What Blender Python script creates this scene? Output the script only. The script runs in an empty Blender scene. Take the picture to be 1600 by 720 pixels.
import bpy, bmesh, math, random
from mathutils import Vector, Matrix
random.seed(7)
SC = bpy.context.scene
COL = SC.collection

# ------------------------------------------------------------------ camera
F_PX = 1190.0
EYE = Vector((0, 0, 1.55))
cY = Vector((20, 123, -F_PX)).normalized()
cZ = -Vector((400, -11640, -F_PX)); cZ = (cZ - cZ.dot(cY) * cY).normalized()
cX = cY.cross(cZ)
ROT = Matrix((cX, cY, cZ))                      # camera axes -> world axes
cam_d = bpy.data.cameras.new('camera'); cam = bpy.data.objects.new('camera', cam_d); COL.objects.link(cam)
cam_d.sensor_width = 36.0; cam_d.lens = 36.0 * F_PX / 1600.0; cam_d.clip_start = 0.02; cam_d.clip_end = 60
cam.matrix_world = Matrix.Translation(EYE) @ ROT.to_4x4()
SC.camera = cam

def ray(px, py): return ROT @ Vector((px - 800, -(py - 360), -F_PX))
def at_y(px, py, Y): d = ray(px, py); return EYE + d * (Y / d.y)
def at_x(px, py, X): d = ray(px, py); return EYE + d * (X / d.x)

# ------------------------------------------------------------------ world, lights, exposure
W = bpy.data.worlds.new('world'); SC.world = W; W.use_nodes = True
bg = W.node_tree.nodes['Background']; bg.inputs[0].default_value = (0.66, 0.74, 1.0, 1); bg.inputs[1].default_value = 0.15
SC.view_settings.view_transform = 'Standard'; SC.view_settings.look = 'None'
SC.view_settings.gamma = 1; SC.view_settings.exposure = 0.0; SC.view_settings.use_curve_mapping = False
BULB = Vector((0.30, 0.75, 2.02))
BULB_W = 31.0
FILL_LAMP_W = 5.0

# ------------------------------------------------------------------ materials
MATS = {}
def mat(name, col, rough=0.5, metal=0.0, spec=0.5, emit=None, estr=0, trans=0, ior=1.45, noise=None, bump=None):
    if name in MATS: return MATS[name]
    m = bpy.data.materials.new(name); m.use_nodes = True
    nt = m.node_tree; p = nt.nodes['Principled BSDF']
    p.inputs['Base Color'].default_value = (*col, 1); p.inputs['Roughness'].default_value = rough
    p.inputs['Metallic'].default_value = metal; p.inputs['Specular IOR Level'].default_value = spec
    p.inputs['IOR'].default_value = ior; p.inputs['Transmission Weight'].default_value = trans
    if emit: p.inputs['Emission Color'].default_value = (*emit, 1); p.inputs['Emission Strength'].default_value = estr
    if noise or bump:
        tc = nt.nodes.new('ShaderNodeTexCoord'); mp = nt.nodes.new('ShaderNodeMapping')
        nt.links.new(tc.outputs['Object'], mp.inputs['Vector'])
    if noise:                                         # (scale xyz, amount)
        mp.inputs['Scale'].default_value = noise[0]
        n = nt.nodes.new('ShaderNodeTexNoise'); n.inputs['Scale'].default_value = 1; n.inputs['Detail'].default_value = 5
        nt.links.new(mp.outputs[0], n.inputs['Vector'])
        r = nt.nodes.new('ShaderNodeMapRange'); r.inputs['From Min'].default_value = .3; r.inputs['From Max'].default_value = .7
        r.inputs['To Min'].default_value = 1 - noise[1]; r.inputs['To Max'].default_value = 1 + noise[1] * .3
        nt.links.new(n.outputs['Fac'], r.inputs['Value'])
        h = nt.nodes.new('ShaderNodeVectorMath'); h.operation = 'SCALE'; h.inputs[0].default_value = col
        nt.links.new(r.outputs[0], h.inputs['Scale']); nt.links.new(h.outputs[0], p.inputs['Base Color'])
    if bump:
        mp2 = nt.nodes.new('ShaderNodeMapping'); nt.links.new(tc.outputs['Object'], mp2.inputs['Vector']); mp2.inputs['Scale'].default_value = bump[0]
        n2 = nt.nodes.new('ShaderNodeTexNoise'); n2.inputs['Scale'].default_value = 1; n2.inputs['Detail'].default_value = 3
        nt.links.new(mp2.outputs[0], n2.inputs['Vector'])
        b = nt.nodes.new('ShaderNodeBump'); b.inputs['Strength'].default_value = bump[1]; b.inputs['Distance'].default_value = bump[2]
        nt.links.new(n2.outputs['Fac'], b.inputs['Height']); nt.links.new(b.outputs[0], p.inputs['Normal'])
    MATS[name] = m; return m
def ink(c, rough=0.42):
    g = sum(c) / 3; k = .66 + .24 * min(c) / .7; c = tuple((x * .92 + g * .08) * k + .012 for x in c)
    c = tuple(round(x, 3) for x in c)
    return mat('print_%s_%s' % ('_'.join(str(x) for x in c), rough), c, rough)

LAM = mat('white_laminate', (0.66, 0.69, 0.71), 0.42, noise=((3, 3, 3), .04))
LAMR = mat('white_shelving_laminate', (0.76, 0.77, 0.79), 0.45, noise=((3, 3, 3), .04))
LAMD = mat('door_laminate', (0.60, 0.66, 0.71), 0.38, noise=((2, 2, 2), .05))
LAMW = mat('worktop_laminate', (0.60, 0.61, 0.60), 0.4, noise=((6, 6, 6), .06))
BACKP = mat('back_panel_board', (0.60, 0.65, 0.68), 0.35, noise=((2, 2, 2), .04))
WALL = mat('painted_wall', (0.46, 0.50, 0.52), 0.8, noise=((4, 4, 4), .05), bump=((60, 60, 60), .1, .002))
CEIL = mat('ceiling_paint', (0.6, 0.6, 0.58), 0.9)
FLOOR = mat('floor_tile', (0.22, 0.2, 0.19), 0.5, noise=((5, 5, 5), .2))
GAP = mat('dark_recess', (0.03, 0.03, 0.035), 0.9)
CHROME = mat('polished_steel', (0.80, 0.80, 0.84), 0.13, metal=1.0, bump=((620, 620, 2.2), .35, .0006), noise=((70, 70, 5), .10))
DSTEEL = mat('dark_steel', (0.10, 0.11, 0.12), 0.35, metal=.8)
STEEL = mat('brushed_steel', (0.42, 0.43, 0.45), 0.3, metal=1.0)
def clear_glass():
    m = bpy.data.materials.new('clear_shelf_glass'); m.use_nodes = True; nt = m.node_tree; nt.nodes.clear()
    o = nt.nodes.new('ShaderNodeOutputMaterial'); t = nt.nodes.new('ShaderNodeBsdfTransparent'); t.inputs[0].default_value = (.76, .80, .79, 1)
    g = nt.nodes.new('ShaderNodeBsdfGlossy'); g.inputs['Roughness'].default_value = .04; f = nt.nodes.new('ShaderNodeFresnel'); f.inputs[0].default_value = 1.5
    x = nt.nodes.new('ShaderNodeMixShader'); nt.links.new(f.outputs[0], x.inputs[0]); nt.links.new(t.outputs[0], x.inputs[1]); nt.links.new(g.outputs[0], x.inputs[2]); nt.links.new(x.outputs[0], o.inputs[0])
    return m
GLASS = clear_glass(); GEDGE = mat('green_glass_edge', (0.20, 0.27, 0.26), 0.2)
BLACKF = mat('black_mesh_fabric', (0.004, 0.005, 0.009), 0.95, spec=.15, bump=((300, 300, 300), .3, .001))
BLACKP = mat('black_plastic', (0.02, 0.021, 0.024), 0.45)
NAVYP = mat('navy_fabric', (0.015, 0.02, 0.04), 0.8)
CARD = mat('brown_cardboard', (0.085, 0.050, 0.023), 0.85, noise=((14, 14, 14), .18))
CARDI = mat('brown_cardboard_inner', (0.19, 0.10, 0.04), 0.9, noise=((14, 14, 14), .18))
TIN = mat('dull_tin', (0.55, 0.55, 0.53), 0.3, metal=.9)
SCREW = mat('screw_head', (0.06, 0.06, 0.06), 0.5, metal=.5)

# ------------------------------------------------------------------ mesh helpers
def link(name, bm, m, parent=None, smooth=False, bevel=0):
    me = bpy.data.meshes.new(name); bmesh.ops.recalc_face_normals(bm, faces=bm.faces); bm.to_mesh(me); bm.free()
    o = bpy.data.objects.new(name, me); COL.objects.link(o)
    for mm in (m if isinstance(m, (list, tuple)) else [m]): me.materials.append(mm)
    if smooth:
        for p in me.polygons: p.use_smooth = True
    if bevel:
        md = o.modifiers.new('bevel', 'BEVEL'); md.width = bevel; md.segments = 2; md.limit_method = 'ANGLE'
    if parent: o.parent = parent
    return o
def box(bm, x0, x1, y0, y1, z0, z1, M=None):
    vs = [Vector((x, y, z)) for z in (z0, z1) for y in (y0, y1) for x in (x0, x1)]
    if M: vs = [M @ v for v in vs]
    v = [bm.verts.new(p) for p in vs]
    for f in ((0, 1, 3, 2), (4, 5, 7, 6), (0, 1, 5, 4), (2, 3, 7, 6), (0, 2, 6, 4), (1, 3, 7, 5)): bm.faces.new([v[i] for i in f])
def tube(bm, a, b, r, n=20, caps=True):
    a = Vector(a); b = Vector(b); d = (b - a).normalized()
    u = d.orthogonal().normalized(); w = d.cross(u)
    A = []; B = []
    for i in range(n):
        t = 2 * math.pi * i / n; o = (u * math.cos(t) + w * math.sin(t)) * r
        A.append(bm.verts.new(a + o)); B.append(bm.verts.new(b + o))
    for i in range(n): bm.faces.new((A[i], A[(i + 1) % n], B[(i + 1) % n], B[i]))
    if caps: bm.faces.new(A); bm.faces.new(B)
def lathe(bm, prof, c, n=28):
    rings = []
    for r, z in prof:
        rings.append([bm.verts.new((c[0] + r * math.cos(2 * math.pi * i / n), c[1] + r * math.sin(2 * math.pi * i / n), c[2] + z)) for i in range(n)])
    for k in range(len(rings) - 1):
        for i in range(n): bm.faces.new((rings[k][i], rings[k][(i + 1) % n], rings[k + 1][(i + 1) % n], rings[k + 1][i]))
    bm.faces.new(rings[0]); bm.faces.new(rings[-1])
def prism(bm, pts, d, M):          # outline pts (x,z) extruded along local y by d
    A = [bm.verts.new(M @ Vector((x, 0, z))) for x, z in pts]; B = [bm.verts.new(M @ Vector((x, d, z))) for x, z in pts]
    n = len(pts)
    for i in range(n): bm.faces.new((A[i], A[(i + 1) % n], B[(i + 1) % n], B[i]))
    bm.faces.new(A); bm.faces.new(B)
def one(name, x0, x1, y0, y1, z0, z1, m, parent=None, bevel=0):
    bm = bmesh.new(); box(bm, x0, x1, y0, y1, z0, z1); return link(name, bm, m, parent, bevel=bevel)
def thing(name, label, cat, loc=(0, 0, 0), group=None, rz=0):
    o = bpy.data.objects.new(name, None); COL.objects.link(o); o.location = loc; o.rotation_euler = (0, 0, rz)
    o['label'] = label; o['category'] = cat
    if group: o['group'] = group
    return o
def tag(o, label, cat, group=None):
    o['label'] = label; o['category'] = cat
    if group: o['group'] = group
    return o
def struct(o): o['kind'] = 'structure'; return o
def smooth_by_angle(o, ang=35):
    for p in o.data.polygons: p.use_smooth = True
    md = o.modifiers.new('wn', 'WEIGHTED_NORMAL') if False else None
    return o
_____
* [Aim of the task]:
Using the data above, extract exactly the lines from the one that holds "0.9, noise=((14, 14, 14), .18))" to the one that holds "SCREW = mat('screw_head', (0.06, 0.06, 0.06), 0.5, metal=.5)", both ends included, and no others.

* [Exercise output]:
CARDI = mat('brown_cardboard_inner', (0.19, 0.10, 0.04), 0.9, noise=((14, 14, 14), .18))
TIN = mat('dull_tin', (0.55, 0.55, 0.53), 0.3, metal=.9)
SCREW = mat('screw_head', (0.06, 0.06, 0.06), 0.5, metal=.5)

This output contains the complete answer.